Language – is it for us or against us?

The lecture I remember from over 30 years ago is the one where our lecturer came in and, with no preamble, said “There are hundreds of hexagons on that blackboard (trans: an arcane precursor to whiteboards) but you can’t see them until I draw round them for you”. Which he proceeded to do. It was a great introduction to the power of images and more importantly mental images. I’ve been thinking about this recently in the context of communication and language around concepts.

The memory came back when reading John McWhorter’s The Power of Babel when I was astounded to discover (arrogantly as I came to realise) that nuances of language are more common the less industrialised the society. In other words that we become less capable of subtlety in language the more technologically advanced we are. And also that in creating a more prescriptive or definitive vocabulary we potentially can lose some associated capabilities. Lera Boroditsky on The EDGE highlights how societies without the concept of right or left and other specific directional terms have an innate spatial awareness of where they are in relation to north.

Then routinely in my job I am asked for a definition of innovation – at least that’s the spoken question. I have come to recognise that the real question here is more like “I have a definition of innovation in my head and it is one that says innovation is not relevant to me so how are you going to persuade me that it is?” And yet if you ask them they probably couldn’t articulate that personal definition. We have become so occupied by day to day actions, by practical activity, that we struggle to communicate or even relate to more conceptual issues especially those that have a flavour of change or unfamiliarity about them.

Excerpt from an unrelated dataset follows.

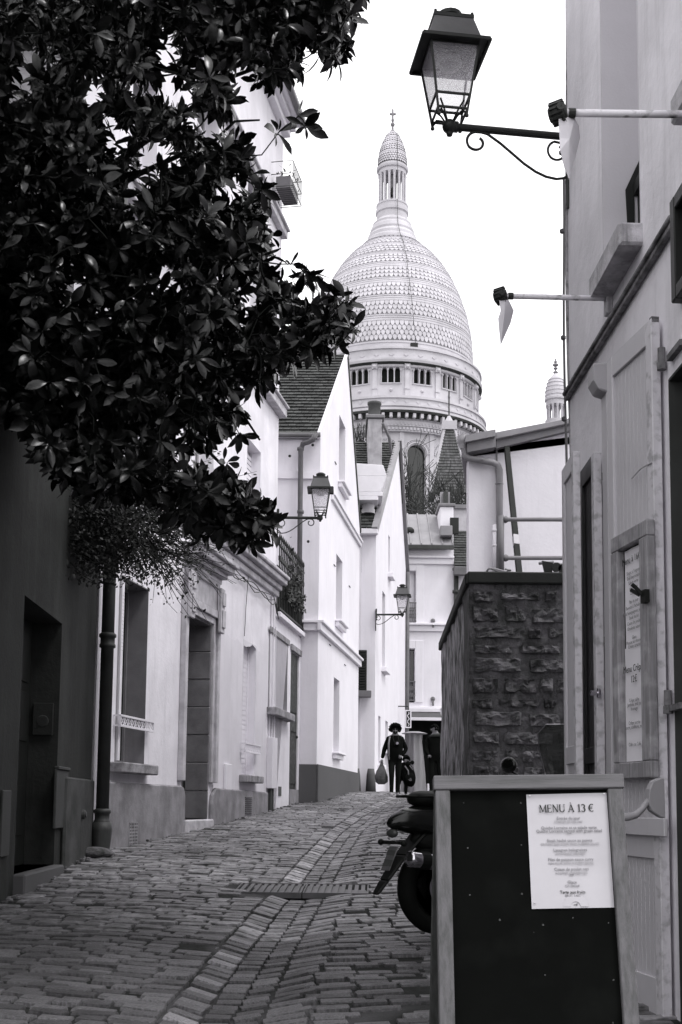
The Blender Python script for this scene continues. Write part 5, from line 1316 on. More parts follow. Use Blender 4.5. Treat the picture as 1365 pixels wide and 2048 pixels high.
# ---- basilica ----------------------------------------------------------
YB = 150.0
BC = at(786, 225, YB); BX = BC.x
K = YB / FPX * 1.012
def zs_(y): return at(781, y, YB).z
def zn(y, r): return at(781, y, YB - r * K).z
ba = thing('basilica', 'large pale domed basilica with a lantern rising behind the roofs', 'church', (BX, YB, 1.7))
cB = V((BX, YB, 0))
def prof(name, pts, m=lime, n=96, parent=ba, c=cB, smooth=False):
    b = MB(); b.lathe([(r * K, z) for r, z in pts], c, n); o = b.build(name, m, parent, smooth=smooth); return o
z_lo = zn(852, 172)
prof('lower_drum_core', [(150, 1), (150, z_lo)], drkvoid if 0 else lime_d, 48)
zc0, zc_1, zc_2, zc3 = zn(853, 176), zn(838, 180), zn(822, 188), zn(814, 194)
prof('lower_cornice', [(170, zc0 - .6), (177, zc0 - .55), (177, zc0), (180, zc0 + .05), (180, zc_1 - .1), (184, zc_1), (184, zc_2 - .25), (193, zc_2 - .15), (195, zc_2 + .1), (195, zc_2 + .35), (191, zc_2 + .42), (191, zc3 + .15), (194.5, zc3 + .2), (194.5, zc3 + .45), (190, zc3 + .5)])
zg0, zg1 = zn(790, 193), zn(727, 181)
prof('lower_parapet', [(190, zc3 + .5), (190, zg0 - .3), (193, zg0 - .28), (193, zg0), (180, zg0), (176, zg0 - .2)])
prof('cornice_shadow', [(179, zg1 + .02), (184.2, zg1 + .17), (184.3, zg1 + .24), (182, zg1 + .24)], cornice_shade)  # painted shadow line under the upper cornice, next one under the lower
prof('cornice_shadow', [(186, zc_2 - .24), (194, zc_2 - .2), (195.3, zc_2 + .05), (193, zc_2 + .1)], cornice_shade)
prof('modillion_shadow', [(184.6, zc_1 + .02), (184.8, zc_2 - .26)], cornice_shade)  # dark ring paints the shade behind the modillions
prof('gallery_void', [(166, zg0 - .5), (166, zg1 + .3)], drkvoid, 48)
zp = zn(693, 181)
prof('upper_cornice', [(176, zg1 - .3), (178, zg1 - .2), (178, zg1 + .1), (184, zg1 + .2), (185.5, zg1 + .5), (185.5, zg1 + .7), (181, zg1 + .75), (181, zp - .3), (184, zp - .25), (184, zp), (168, zp), (163.5, zp - .1)])
SIL = [(164, zp - .3), (164.5, zs_(716)), (161, zs_(679)), (153.5, zs_(644)), (139, zs_(603)), (118.5, zs_(562)), (90.6, zs_(525)), (54, zs_(493))]
# smooth the silhouette (Catmull-Rom)
DP = []
for i in range(len(SIL) - 1):
    p0, p1, p2, p3 = SIL[max(0, i - 1)], SIL[i], SIL[i + 1], SIL[min(len(SIL) - 1, i + 2)]
    for s in range(8):
        t = s / 8; DP.append(tuple(.5 * (2 * p1[j] + (p2[j] - p0[j]) * t + (2 * p0[j] - 5 * p1[j] + 4 * p2[j] - p3[j]) * t * t + (3 * p1[j] - p0[j] - 3 * p2[j] + p3[j]) * t ** 3) for j in (0, 1)))
DP.append(SIL[-1])
dome = prof('dome', DP, lime_d, 96, smooth=True)
arc = [0]
for i in range(1, len(DP)): arc.append(arc[-1] + math.hypot((DP[i][0] - DP[i - 1][0]) * K, DP[i][1] - DP[i - 1][1]))
def on(s):
    s = max(0, min(arc[-1], s))
    for i in range(1, len(arc)):
        if s <= arc[i]:
            t = (s - arc[i - 1]) / max(1e-9, arc[i] - arc[i - 1]); return (lerp(DP[i - 1][0], DP[i][0], t) * K, lerp(DP[i - 1][1], DP[i][1], t))
    return (DP[-1][0] * K, DP[-1][1])
b = MB(); bb = MB(); s = 1.6; L_ = arc[-1]; g = 0
def band(s0, s1, hh):
    (r0, z0), (r1, z1) = on(s0), on(s1); return [(r0 + .02, z0), (r0 + hh, z0 + .02), (r1 + hh, z1), (r1 + .02, z1 + .02)]
bb.lathe(band(.0, 1.2, .10), cB, 96); bb.lathe(band(1.2, 1.45, .16), cB, 96)
while s < L_ - .7:
    nr = 3 if g else 4
    for k in range(nr):
        h = .60 if s < 12 else .5
        if s + h > L_ - .3: break
        (r0, z0), (r1, z1) = on(s), on(s + h * 1.15)
        N = max(24, int(2 * math.pi * r0 / .56)); tilt = V((r1 - r0, 0, z1 - z0)).normalized()
        for q in range(N):
            a = 2 * math.pi * (q + .5 * (k % 2)) / N
            if math.sin(a) > .35: continue
            c_, s_ = math.cos(a), math.sin(a); er = V((c_, s_, 0)); et = V((-s_, c_, 0))
            up_ = er * tilt.x + V((0, 0, tilt.z)); nn = er * tilt.z - V((0, 0, tilt.x))
            w0 = 2 * math.pi * r0 / N * .45; P0 = cB + er * r0 + V((0, 0, z0)); H = h * 1.12
            sh = [(-1, 1.0), (-1, .5), (-.66, .17), (0, -.08), (.66, .17), (1, .5), (1, 1.0)]
            f_, k_ = [], []
            for x, y_ in sh:
                out = .075 * (1 - y_) + .03
                p = P0 + et * (x * w0) + up_ * (y_ * H); f_.append(p + nn * out); k_.append(p - nn * .02)
            b.add(f_ + k_, [tuple(range(7))] + [(i, i + 7, i + 8, i + 1) for i in range(6)])
        s += h
    t_ = .34 if g < 4 else .26
    bb.lathe(band(s + .05, s + t_, .07), cB, 96); bb.lathe(band(s + t_ + .06, s + t_ * 1.9, .04), cB, 96); bb.lathe(band(s + t_ * 2.0, s + t_ * 2.5, .08), cB, 96)
    s += t_ * 2.6; g += 1
bb.lathe(band(L_ - .6, L_ - .3, .2), cB, 64)
b.build('scales', lime_s, dome, kind='stuff'); bb.build('stone_bands', lime, dome)
# flare and neck up to the lantern
prof('lantern_neck', [(54, zs_(493)), (53, zs_(487)), (50, zs_(484)), (50, zs_(478)), (45, zs_(472)), (46, zs_(468)), (43, zs_(460)), (40, zs_(456)), (40, zs_(452)), (34, zs_(446)), (32, zs_(444)), (31.5, zs_(432)), (34, zs_(430)), (34, zs_(424)), (32, zs_(423)), (32, zs_(417)), (33, zs_(416)), (33, zs_(413)), (5, zs_(413))], lime, 48)
ln_ = prof('lantern_core', [(9, zs_(413)), (9, zs_(352))], lime_d, 16)
b = MB(); b.lathe([(5 * K, zs_(400)), (5.5 * K, zs_(395)), (3 * K, zs_(385)), (0, zs_(382))], cB + V((0, -1.1, 0)), 12); b.build('bell', iron, ln_)
for k in range(16):
    a = 2 * math.pi * (k + .3) / 16; p = cB + V((math.cos(a), math.sin(a), 0)) * 26.5 * K; z0, z1 = zs_(413), zs_(352)
    b = MB(); b.tube([p + V((0, 0, z0)), p + V((0, 0, z0 + .2))], .24, 6); b.tube([p + V((0, 0, z0 + .2)), p + V((0, 0, z1 - .4))], .155, 8); b.tube([p + V((0, 0, z1 - .4)), p + V((0, 0, z1))], [.16, .27], 8); b.build('column', lime, ln_)
prof('lantern_frieze', [(8, zs_(353)), (29, zs_(353)), (29, zs_(346)), (32, zs_(345)), (33, zs_(342)), (33.2, zs_(339)), (31, zs_(337)), (29.5, zs_(336))], lime, 48)
cup = [(29.5, 336), (29.6, 326), (28.2, 314), (25.5, 302), (21, 288), (14, 274), (7, 264), (3, 260), (2.2, 250)]
prof('cupola', [(r - .5, zs_(y)) for r, y in cup], lime_d, 40)
b = MB()
for j in range(14):
    t = j / 14; y0 = lerp(334, 268, t); r0 = interp(-y0, [(-y, r) for r, y in cup]); r1 = interp(-(y0 - 5.4), [(-y, r) for r, y in cup]); N = max(10, int(r0 * 1.25))
    if j in (4, 8, 11): b.lathe([(r0 * K + .0, zs_(y0)), (r0 * K + .06, zs_(y0 - .5)), (r1 * K + .06, zs_(y0 - 4)), (r1 * K, zs_(y0 - 4.5))], cB, 40); continue
    for q in range(N):
        a = 2 * math.pi * (q + .5 * (j % 2)) / N; er = V((math.cos(a), math.sin(a), 0)); et = V((-math.sin(a), math.cos(a), 0)); w0 = math.pi * r0 * K / N * .95
        zz0, zz1 = zs_(y0 + .8), zs_(y0 - 5)
        P0 = cB + er * (r0 * K + .12) + V((0, 0, zz0)); P1 = cB + er * (r1 * K + .02) + V((0, 0, zz1)); Pm = P0.lerp(P1, .4)
        b.add([P0, Pm + et * w0, P1 + et * w0, P1 - et * w0, Pm - et * w0], [(0, 1, 2, 3, 4)])
b.build('cupola_scales', lime_s, ba, kind='stuff')
b = MB(); zt0, zt1 = zs_(252), zs_(219); b.tube([cB + V((0, 0, zt0)), cB + V((0, 0, zt1))], .12, 6); b.box(cB + V((0, 0, lerp(zt0, zt1, .72))), (.42, .1, .12)); b.ball(cB + V((0, 0, zt0 + .2)), .3, 8); b.ball(cB + V((.0, 0, lerp(zt0, zt1, .35))), .2, 8, (1, 1, 1.6)); b.tube([cB + V((-.0, 0, zt1)), cB + V((0, 0, zt1 + .9))], .03, 4); b.build('cross', lime_d, ba)
b = MB(); b.tube([cB + V((.55 + .2 * i * .05, -(r * K) * .995 - .12, zs_(y))) for i, (r, y) in enumerate([(2.5, 255), (22, 290), (29.5, 330), (33.5, 340), (29, 380), (34, 425), (32, 440), (46, 468)])] + [cB + V((.9 + .14 * i, -on(L_ * (1 - i / 12))[0] - .2, on(L_ * (1 - i / 12))[1])) for i in range(13)], .035, 4); b.build('lightning_cable', iron, ba)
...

And yet – complexity, ambiguity, volatility all combine to make simple extrapolation of what we have done thus far less and less likely to succeed. We need to get back to being able to translate new, different ways to work into communicable ideas and to debate them freely. Hence an increasing tendency to use visual imagery, comic or entertaining videos, experiential learning and story telling to conjure mental images which fire imagination or engage the audience. Our visual sense is far more acute and uses much more of our mental capacity than language or speech – and perhaps that’s why a picture or mental image is frequently less controversial, easier to gain real consensus around or simply more powerful.

So perhaps our professional world needs to become more visual, to involve more imagery and story telling – not just in advertising or marketing but in every day communication?